Between the two, Cherry Pie has the flashier role as the scam queen who claims “hawak ko sa leeg ang gobierno” and can be quite violent when displeased by the people working for her. As such, it would appear that she gives the more compelling, colorful performance. But we really enjoyed Nora’s very controlled, very muted interpretation of her role here, which is reminiscent of her similar role in “Hustisya”, where she plays Rosanna Roces’ most trusted confidante who later replaces Osang as the new scam queen. Ate Guy’s performance here is more touching and heartfelt than her acting in her recent films like “Kuwento ni Mabuti”, “Thy Womb”, “Taklub” or “Dementia”.

“Whistleblower” is one of the better works of Director Adolf Alix Jr. Previous to this, his only other movie we got to appreciate was “Muli” with Sid Lucero. At only an hour and a half, “Whistleblower” is mercifully fast paced. But we feel that the last sequences are quite rushed and the movie deserves a more satisfying ending. In real life, we all know that the Napoles case is dragging in our courts, which is typical of our sluggish justice system. In the movie, Cherry Pie is quickly given the bloody comeuppance she deserves, so you know the movie is not that realistic.

Also, after it’s shown in the newspapers that Nora finally revealed everything she knows to Angelica and it all comes out in the headlines, the movie suddenly ends. Local viewers will not at all be contented with this kind of hasty conclusion. They will want to see a more crowd-pleasing epilogue or coda where Nora’s character is at least shown happily reunited with her loved ones who have been in hiding since her involvement in the political scandal became public.
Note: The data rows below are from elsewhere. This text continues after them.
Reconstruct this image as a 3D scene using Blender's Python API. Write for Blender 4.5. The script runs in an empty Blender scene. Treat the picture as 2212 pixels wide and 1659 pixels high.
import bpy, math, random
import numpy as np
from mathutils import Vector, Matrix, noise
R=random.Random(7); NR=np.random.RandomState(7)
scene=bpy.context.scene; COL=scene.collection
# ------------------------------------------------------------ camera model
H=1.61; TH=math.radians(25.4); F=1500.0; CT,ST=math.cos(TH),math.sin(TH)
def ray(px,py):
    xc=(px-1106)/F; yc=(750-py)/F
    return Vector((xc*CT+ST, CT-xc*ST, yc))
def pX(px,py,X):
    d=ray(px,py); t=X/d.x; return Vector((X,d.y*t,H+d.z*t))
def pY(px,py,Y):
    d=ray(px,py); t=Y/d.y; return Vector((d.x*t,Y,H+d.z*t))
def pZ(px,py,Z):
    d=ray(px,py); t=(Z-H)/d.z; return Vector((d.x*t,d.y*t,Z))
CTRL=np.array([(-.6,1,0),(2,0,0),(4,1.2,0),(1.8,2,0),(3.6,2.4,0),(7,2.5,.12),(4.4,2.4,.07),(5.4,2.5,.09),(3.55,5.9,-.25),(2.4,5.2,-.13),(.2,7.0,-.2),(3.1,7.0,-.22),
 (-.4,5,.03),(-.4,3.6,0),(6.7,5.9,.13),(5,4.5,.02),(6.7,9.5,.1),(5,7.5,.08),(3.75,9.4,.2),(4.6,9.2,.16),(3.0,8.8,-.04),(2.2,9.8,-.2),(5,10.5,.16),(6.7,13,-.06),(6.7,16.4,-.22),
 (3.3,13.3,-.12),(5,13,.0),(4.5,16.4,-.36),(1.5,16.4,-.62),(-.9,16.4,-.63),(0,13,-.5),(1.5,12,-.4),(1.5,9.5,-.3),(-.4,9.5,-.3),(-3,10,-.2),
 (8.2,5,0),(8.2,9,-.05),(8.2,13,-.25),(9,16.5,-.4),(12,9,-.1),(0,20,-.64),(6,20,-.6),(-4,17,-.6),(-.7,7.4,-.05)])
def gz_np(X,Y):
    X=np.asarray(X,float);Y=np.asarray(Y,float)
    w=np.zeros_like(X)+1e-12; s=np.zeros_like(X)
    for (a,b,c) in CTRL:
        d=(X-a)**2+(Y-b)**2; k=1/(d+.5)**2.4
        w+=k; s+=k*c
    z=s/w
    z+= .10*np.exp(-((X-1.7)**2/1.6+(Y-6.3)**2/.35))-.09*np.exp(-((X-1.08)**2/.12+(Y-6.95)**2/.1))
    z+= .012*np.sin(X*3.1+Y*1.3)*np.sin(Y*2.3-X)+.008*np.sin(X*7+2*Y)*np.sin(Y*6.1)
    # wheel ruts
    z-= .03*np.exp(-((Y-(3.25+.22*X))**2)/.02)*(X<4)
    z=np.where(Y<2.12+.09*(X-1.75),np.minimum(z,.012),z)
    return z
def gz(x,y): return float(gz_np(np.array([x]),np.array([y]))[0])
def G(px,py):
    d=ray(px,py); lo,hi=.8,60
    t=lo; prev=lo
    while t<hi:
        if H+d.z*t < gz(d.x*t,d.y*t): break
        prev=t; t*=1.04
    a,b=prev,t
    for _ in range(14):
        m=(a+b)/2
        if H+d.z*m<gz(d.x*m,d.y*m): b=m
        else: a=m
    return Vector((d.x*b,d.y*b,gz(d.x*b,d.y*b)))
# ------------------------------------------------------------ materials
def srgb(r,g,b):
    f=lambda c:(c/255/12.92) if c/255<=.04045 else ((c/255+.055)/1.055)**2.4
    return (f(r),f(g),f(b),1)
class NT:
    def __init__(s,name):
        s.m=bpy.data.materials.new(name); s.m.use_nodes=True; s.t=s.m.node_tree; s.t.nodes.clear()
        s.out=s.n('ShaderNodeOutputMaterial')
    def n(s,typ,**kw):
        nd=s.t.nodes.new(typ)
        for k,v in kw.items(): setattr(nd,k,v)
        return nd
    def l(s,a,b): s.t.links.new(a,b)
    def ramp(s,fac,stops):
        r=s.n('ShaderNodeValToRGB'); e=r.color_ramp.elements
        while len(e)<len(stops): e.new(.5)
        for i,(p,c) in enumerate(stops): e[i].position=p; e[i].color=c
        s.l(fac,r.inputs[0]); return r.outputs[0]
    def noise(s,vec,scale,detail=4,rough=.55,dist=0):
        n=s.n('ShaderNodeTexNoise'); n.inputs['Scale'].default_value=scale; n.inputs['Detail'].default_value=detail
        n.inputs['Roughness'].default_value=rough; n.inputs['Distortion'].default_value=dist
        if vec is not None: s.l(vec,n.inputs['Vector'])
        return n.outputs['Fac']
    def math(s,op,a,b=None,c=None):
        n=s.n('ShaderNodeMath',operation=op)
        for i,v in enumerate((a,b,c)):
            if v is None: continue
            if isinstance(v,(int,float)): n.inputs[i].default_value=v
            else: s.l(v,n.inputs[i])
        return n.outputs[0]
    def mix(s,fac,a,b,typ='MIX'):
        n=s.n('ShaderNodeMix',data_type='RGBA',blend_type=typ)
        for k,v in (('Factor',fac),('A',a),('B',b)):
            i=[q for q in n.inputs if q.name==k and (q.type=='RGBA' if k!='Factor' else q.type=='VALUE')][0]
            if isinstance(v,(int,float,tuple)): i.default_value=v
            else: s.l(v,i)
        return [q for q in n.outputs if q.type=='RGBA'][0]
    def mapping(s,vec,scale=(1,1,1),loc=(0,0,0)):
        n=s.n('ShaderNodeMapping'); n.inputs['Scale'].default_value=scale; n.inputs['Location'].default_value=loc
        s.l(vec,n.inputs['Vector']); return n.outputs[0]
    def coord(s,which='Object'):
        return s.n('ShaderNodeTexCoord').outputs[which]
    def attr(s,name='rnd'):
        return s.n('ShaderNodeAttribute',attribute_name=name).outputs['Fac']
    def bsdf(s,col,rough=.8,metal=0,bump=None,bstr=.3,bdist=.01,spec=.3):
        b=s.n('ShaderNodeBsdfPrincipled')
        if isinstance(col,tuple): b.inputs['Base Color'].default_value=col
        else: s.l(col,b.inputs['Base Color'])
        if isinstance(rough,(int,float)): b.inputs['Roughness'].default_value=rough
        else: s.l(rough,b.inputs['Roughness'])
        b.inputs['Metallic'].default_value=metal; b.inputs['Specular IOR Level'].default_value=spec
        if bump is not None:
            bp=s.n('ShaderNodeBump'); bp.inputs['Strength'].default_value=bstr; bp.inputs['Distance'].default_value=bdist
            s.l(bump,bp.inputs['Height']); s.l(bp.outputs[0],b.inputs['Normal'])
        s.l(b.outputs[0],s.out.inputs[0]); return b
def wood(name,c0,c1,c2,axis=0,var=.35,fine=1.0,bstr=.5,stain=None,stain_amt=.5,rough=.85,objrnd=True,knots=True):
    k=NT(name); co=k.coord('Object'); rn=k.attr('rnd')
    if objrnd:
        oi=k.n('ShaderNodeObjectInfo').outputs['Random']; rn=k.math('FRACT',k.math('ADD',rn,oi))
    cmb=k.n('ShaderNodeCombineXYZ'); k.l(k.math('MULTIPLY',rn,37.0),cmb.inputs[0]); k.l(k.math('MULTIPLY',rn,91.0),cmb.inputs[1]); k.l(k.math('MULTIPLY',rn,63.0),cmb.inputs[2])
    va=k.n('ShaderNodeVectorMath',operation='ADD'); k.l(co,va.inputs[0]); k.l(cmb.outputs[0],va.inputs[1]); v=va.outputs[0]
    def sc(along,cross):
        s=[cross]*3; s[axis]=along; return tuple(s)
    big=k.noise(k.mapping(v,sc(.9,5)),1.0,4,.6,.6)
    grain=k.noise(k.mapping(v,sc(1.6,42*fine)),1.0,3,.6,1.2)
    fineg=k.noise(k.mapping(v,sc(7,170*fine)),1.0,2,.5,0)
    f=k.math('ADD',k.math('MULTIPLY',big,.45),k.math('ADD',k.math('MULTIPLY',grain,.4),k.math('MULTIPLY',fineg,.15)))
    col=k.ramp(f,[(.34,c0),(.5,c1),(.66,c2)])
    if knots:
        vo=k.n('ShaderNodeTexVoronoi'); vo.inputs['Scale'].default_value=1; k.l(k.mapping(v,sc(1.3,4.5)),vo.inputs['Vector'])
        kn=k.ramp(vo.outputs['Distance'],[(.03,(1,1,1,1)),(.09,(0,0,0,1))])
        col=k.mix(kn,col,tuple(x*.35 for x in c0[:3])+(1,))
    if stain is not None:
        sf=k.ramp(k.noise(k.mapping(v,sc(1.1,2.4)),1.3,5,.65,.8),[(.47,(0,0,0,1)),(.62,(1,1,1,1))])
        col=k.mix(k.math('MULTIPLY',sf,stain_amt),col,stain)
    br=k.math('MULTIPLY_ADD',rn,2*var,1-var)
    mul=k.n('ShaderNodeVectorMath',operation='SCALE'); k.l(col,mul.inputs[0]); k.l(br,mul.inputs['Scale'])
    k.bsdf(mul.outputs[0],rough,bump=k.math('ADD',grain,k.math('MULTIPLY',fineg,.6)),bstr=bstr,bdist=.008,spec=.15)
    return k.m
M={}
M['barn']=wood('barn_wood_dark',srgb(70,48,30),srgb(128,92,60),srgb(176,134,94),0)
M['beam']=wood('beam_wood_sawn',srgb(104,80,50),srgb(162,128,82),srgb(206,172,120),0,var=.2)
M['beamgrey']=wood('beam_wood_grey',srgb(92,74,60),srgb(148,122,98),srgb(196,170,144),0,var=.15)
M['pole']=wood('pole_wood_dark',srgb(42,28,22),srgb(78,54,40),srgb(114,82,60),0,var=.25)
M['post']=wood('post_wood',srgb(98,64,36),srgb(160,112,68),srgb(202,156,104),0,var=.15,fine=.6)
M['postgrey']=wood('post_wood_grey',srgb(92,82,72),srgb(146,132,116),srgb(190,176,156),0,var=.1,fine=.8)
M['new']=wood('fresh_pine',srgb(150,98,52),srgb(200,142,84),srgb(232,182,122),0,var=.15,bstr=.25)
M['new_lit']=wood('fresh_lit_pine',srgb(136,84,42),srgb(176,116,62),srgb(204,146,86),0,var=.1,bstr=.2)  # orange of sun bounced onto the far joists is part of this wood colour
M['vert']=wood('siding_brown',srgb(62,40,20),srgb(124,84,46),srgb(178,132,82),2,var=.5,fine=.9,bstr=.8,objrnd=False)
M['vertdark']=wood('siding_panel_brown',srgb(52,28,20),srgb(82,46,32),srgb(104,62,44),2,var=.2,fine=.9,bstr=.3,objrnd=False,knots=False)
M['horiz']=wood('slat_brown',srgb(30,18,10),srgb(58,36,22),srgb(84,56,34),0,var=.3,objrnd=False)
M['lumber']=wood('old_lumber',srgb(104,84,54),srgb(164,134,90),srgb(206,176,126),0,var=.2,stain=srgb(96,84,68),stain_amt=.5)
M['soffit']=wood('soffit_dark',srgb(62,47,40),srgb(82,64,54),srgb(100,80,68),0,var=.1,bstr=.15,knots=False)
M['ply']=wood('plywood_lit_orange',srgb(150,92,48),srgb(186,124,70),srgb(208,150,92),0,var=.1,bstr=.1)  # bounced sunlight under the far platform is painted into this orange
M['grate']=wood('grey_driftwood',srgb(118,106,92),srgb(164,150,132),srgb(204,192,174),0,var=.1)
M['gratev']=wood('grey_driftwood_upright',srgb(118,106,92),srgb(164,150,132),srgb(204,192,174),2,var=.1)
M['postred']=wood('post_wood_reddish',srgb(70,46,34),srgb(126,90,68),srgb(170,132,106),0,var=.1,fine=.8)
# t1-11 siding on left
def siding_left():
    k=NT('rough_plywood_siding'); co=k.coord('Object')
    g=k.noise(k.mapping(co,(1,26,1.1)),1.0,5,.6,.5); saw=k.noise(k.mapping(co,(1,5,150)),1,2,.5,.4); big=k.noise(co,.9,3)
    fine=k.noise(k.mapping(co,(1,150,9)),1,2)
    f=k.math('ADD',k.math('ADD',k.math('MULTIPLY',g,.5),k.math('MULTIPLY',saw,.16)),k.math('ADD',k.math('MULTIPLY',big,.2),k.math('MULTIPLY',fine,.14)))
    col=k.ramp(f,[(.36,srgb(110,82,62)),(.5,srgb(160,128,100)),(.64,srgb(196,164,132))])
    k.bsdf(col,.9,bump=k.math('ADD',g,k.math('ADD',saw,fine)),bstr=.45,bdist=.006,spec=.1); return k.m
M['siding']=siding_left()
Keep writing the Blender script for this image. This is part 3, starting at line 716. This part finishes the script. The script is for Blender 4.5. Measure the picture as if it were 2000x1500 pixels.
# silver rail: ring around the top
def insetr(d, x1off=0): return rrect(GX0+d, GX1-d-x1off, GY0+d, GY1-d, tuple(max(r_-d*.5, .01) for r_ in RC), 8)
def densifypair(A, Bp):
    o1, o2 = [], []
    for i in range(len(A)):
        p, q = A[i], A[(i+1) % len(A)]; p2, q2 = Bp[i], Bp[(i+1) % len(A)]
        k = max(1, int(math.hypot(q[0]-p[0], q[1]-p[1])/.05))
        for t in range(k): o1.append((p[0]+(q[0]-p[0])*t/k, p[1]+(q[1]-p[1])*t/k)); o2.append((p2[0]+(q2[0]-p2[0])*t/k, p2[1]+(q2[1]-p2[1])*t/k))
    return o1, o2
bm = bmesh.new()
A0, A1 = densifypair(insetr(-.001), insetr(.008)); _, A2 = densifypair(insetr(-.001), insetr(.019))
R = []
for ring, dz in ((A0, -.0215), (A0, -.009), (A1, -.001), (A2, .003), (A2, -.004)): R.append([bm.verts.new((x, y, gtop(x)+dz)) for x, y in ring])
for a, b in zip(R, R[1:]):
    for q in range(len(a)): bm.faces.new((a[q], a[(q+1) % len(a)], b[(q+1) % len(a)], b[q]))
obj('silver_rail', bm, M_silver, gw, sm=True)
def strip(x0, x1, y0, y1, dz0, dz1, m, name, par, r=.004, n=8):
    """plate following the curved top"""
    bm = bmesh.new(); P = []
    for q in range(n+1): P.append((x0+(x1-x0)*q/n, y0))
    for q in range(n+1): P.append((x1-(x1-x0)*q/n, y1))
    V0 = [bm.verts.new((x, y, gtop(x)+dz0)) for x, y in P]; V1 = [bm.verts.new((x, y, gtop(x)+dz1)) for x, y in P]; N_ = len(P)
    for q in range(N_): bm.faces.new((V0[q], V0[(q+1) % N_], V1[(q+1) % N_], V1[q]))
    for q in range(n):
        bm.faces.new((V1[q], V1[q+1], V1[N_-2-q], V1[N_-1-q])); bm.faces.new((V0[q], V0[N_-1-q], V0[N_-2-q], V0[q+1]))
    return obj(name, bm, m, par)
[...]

The movie is promoted as a political thriller but it lacks the punch and impact of our favorite movies of the said genre, like “Z” by Costa-Gavras (the best as it indicts an entire political system), “The Manchurian Candidate”, “In the Line of Fire”, “Full Disclosure”, “Fail Safe” or “Absolute Power” where you are really pushed to the edge of your seat. These movies do not have a “bitin” ending like “Whistleblower”, which could have also ended in a more courageous, pleasing manner had it shown that some of the corrupt politicians (Lloyd Samartino, for instance, who even blatantly uses the rosary for his own selfish motives) were arrested, as we all know anyway that some senators were actually incarcerated in real life.